Kautilya went around the centre and watched not only the satellites being assembled, but also interacted with the Director of the Centre and leading space scientist Dr. M. Annadurai.

He also went through the museum watching exhibits like the solid propellant, a model of the first Indian communications satellite Apple before viewing important satellites like Chandrayaan-2 and SRE 2 (Space Capsule Recovery Experiment 2) that were under construction at the facility.

“It was good learning experience to see the chart of historical achievements of aerospace technology,” he said.
During his centre round he also saw the Clean Rooms, where satellites are assembled, the Thermowatt chamber, where satellites are checked before being sent to Sriharikota in Andhra Pradesh.

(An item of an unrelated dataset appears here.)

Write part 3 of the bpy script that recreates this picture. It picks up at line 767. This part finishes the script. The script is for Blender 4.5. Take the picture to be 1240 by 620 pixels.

A group of scientists at IRSO also discussed and showed India’s first satellite, Aryabhata, which was launched by the Soviet Union on 19 April 1975 & in 2008, ISRO sent one lunar orbiter, Chandrayaan-1, into the orbit and in 2014 launched a Mars Orbiter Mangalyaan which successfully entered Mars orbit. This made India the first nation to succeed on its first attempt, and ISRO the fourth space agency in the world as well as the first space agency in Asia to successfully reach Mars orbit. This is one of the major ISRO achievement. In 1983, INSAT (Indian National Satellite System) is the largest domestic communication system in the Asia-Pacific Region which is a series of multipurpose geostationary satellites launched by ISRO to satisfy the telecommunications, broadcasting, meteorology and search-and-rescue needs of India.

Not only this they also shared that India is planning its second visit to the moon with Chandrayaan-2 which will possibly land on the lunar surface India’s own rover; a satellite to study the Sun, called Aditya is being built and ISRO is already eyeing a visit to a passing asteroid.